B+Tree vs B-Tree: Deep Dive into Structure, Performance, and MySQL Use Cases

Logical Structure Differences

B‑Tree stores keys and data in every node, resulting in a smaller fan‑out and higher tree height. Leaf nodes are not linked, so range scans must traverse the whole tree. Query path length varies because data may be found at any level.

B+Tree stores only keys and child pointers in internal nodes, giving a larger fan‑out and lower height. All records reside in leaf nodes that are linked together in a doubly‑linked list, enabling efficient ordered scans. Every search reaches a leaf, so path length is stable.

Tree Height Estimation (MySQL InnoDB, 16 KB page)

Assume a primary key of type BIGINT (8 bytes) plus a 6‑byte child pointer and ~120 bytes page header. A leaf or internal node can hold roughly 1 160 keys.

Height ≈ log base 1160 of N.

Examples:

1 M rows → height 2–3 (2–3 I/O operations).

100 M rows → height 3–4 (3–4 I/O operations).

1 B rows → height ≤ 4 (4 I/O operations).

For a B‑Tree the same page can hold about 500–800 keys (key + data + pointer). Height ≈ log base 500 of N, typically 1–2 levels higher than B+Tree for the same N.

Performance Comparison

Disk I/O

B+Tree : Larger fan‑out (≈ 1 160 keys per 16 KB page) yields 3–4 levels for tens of millions of rows, often only 3 disk reads.
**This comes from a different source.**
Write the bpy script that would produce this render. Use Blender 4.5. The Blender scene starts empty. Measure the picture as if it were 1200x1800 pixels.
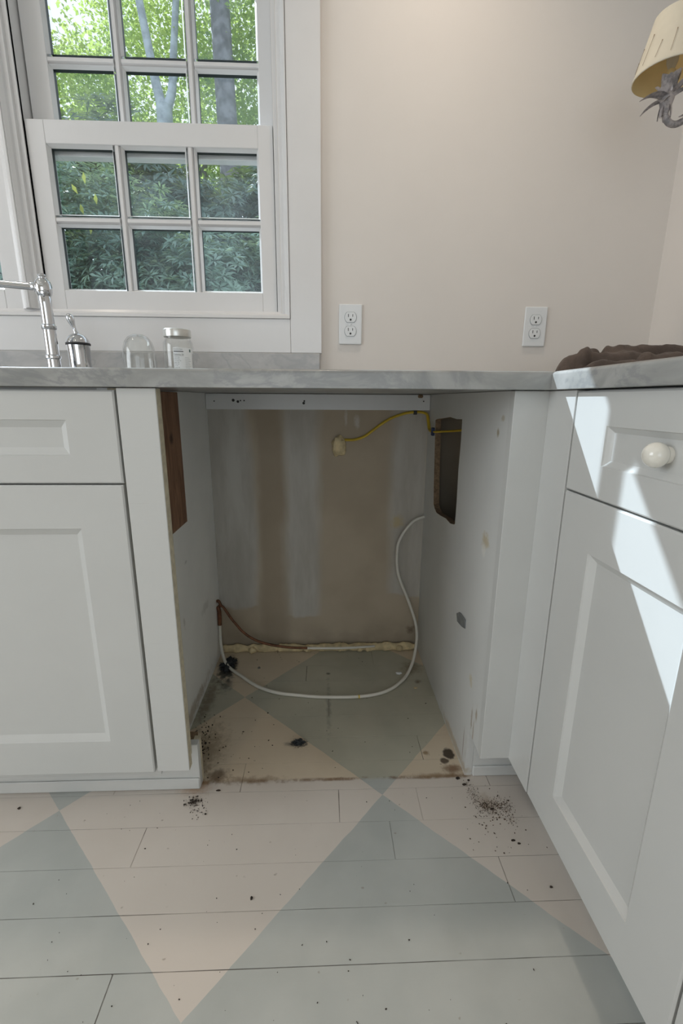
import bpy, bmesh, math, random
import numpy as np
from mathutils import Vector, Matrix, noise

random.seed(7)
rng = np.random.default_rng(7)
scene = bpy.context.scene
C = scene.collection

# ------------------------------------------------------------------ camera
CAM = Vector((.2775, -.7832, .8664))
YAW, PITCH, ROLL, FPX = .0377, .2438, .0062, 795.75


def cam_dir(x, y):
    """direction of the pixel offset (x right, y down, in focal lengths)"""
    cr, sr = math.cos(ROLL), math.sin(ROLL)
    x, y = x * cr + y * sr, -x * sr + y * cr
    cp, sp = math.cos(PITCH), math.sin(PITCH)
    Y, Z = cp - y * sp, -sp - y * cp
    cy, sy = math.cos(YAW), math.sin(YAW)
    return Vector((x * cy + Y * sy, -x * sy + Y * cy, Z))


fwd = cam_dir(0, 0)
right = cam_dir(1, 0) - fwd
up = fwd - cam_dir(0, 1)
cam_data = bpy.data.cameras.new('camera')
cam = bpy.data.objects.new('camera', cam_data)
C.objects.link(cam)
M = Matrix((right, up, -fwd)).transposed().to_4x4()
M.translation = CAM
cam.matrix_world = M
cam_data.sensor_fit = 'VERTICAL'
cam_data.sensor_height = 36.0
cam_data.sensor_width = 24.0
cam_data.lens = FPX / 1800 * 36.0
cam_data.clip_start = .02
cam_data.clip_end = 200
scene.camera = cam

# ------------------------------------------------------------------ world, sun, exposure
world = bpy.data.worlds.new('sky')
scene.world = world
world.use_nodes = True
bgn = world.node_tree.nodes['Background']
bgn.inputs['Color'].default_value = (.80, .91, 1.0, 1)
bgn.inputs['Strength'].default_value = 1.35

sun_data = bpy.data.lights.new('sun', 'SUN')
sun_data.energy = 6.8
sun_data.color = (.78, .90, 1.0)
sun_data.angle = math.radians(.35)
sun = bpy.data.objects.new('sun', sun_data)
C.objects.link(sun)
sun.location = (-4, 4, 6)
sun.rotation_euler = Vector((1.015, -1.0, -1.16)).to_track_quat('-Z', 'Y').to_euler()

scene.view_settings.view_transform = 'Standard'
scene.view_settings.look = 'None'
scene.view_settings.gamma = 1.0
scene.view_settings.use_curve_mapping = False
scene.view_settings.exposure = 0.0

# added area lamp: daylight fill from an unseen opening behind the camera
day_data = bpy.data.lights.new('rear_daylight_fill', 'AREA')
day_data.shape = 'RECTANGLE'
day_data.size, day_data.size_y = 2.0, 1.3
day_data.energy = 7.5
day_data.color = (.93, .97, 1.0)
day = bpy.data.objects.new('rear_daylight_fill', day_data)
C.objects.link(day)
day.location = (.15, -3.39, 1.25)
day.rotation_euler = (math.radians(90), 0, 0)
# second fill lamp, added in the unseen left-hand wall to brighten the right-hand fronts
side_data = bpy.data.lights.new('side_fill_light', 'AREA')
side_data.shape = 'RECTANGLE'
side_data.size, side_data.size_y = 1.7, 1.3
side_data.energy = 26
side_data.color = (.93, .97, 1.0)
side = bpy.data.objects.new('side_fill_light', side_data)
C.objects.link(side)
side.location = (-2.59, -.95, 1.45)
side.rotation_euler = (math.radians(90), 0, math.radians(-90))

CAN_SPOTS = [(.58, .34, 24), (-.95, .30, 11), (-.35, -1.15, 18), (-1.7, -2.2, 42), (.45, -2.5, 42)]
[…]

The root page is usually cached.

B‑Tree : Smaller fan‑out (≈ 500–800 keys) leads to higher tree height and more reads; data is scattered, and range queries must walk the whole tree.

Range Queries

B+Tree : Leaf nodes are linked; a query such as WHERE id BETWEEN 100 AND 1000 can be satisfied by scanning the leaf list.

B‑Tree : Requires descending to leaves and then scanning the entire subtree, which is less efficient.

Point Queries

B‑Tree : Data may be found in an internal node, potentially reducing I/O if the root contains the key.

B+Tree : Every lookup reaches a leaf, but the lower height usually results in fewer I/O operations overall.

Cache Utilization

B+Tree : Only index keys occupy internal nodes, allowing more entries to fit in memory and improving cache hit rates.

B‑Tree : Data stored in nodes reduces the effective cache capacity.

Insert / Delete Overhead

B+Tree : Modifications affect leaf pages; page splits or merges involve fewer pages, giving stable performance.

B‑Tree : Data spread across many levels can cause larger restructuring work.

MySQL InnoDB Usage

InnoDB implements the clustered index as a B+Tree. Typical depth is 3–4 for tens of millions of rows.

Run SHOW INDEX FROM table to inspect the index depth and confirm the tree height.

Key Takeaway

The B+Tree’s design—internal nodes contain only index entries and leaf nodes are linked—produces a higher fan‑out, lower height, fewer disk I/Os, faster range scans, and better cache efficiency, making it the preferred index structure for relational databases and many file systems.